Du kannst ihnen sagen, dass du's leider nur halbherzig machst bzw. mehr so aus Tradition. Dass du's nicht aus voller Überzeugung machen kannst und dass du dich dementsprechend entschieden hast damit aufzuhören. "Entweder richtig, oder gar nicht glauben", oder "Dich selber erkunden". Vielleicht mag dein Glaube für dich jetzt kein Sinn machen, später aber wieder schon?Vielleicht aber auch nicht! Kann alles passieren! Wichtig ist nur Respekt bei solchen Themen bei zu behalten. Man will niemanden mit deinem Austritt verletzen und man will selbst dennoch dabei verstanden werden.

Wenn du nicht mehr glaubst , bist du schon ausgetreten.

Einfach Ansprechen, deine Familie muss es akzeptieren. Oder weiter "spielen" bis du Alt genug bist und ausziehen kannst. Kann deine Fam ja schlecht einschätzen.

Bei mir wars ne sehr anstrengende Zeit die daraufhin folgte, aber letztlich haben sies akzeptiert. Meiner Mutter versucht aber immernoch ständig mich umstimmen. Nehms ihr aber nicht übel, weiß das sie es nur gut meint.

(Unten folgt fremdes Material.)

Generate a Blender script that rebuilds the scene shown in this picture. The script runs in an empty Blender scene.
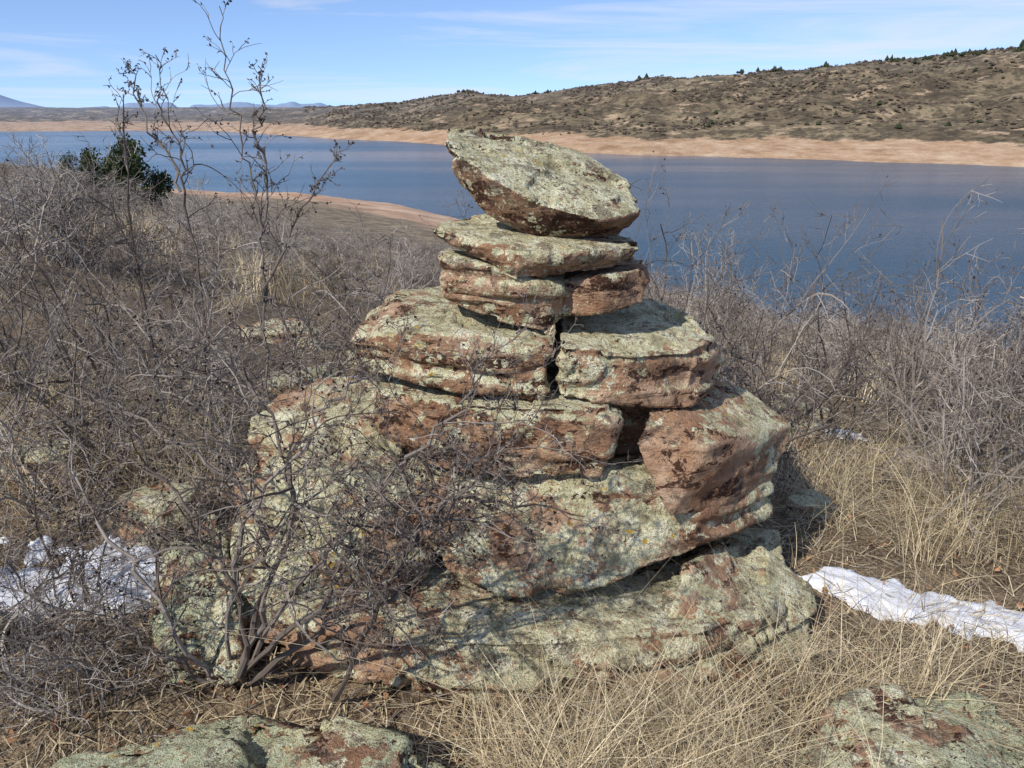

Ruhig erklären, respektvoll und taktvoll bleiben. Geduld haben. Aber auch selbst geprüft zu haben, ob dieser Glaube die Wahrheit Gottes ist.

Woher ich das weiß:eigene Erfahrung – Frieden drängt mich die Bibel zu erforschen.

Hi- die meisten haben hier ja schon gesagt, dass du dies mit Respekt deinen Eltern erklären solltest. Es ist immerhin dein Leben u deine Entscheidung was du glauben willst.
mich wünsche dir von Herzen den Mut, es anzusprechen und ich hoffe, deine Eltern haben Verständnis dafür. Alles Gute dir!